Kevin Kenny kkenny2 at nycap.rr.com
Mon Mar 4 02:26:55 UTC 2013

There are some anomalous cases that are of particular concern to

Consider the Adirondack and Catskill Parks in New York. These
are enormous tracts of land with intensive conservation restrictions
placed on them - but many lands within the parks remain in private
hands; in fact, there are entire villages within the confines of these
huge parks. These areas are often shown on New York State maps with a
blue outline - in fact, the "Blue Line" is the conventional name for
the boundary.

Mostly within these areas, and sometimes but not always coterminous
with them, are a collection of "Wilderness Area", "Wild Forest", "State
Reforestation Area", "Wildlife Management Area", "Canoe Area",
"Primitive Bicycle Corridor", "State Campground", "State Unique Area",
and so on, that are actually State-owned lands allowing public access
for different types of activity.

There are also similar conserved lands outside the Adirondack and
Catskill Parks. Certainly in the Catskills, and likely elsewhere,
there are "Wild Forest" and "State Reforestation Area" parcels that
cross the Blue Line.

Entirely separate from this system and administered by a different arm
of the State government are a set of "State Park", "State Historic
Site", "State Recreation Area", and so on. These range from sites that
would be best described as "recreation ground" to backcountry preserves
that take days to hike across. There is a possible administrative
hierarchy here, too: for instance, the Anthony Wayne recreation area
is entirely within the confines of the Harriman State Park.

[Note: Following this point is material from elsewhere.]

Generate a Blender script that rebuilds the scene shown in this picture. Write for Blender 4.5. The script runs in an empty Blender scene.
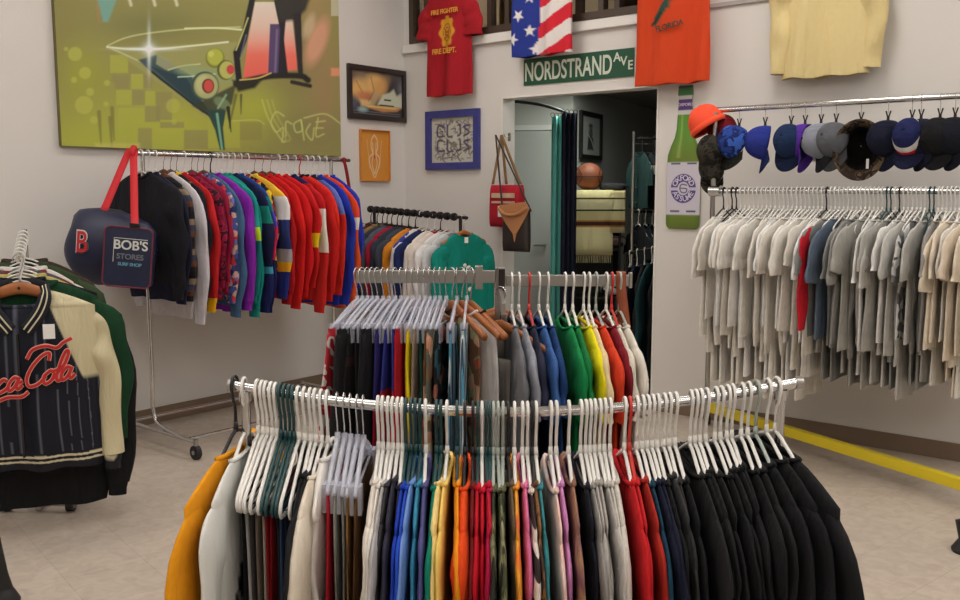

What's the point of all this?  Merely to indicate that the tagging

   - most likely ought not to presume that all 'state parks' are
     entirely state-owned: in New York, the two large parks are
     partially private, and the public's right of access varies.

   - must not assume that state parks do not overlap, nor that overlap
     among them is a strict containment relationship.

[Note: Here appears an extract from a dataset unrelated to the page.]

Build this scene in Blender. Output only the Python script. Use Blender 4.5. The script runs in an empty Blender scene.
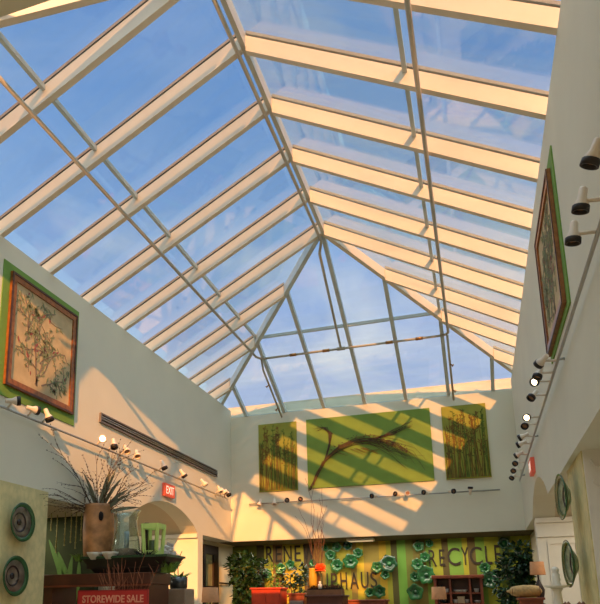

   - must not assume that a state park has a single purpose (e.g.,
     leisure=nature_reserve): many of New York's large state parks
     contain campgrounds, youth camps, recreation grounds, swimming
     beaches, and other developed amenities as well as large tracts
     of backcountry reserve.

By the way, these lands must not be dismissed as insignificant: the
Adirondack park is larger than Yellowstone, Glacier, Cascade, and
Everglades National Parks - combined. The Catskill Park is about of
a size with the larger National Parks.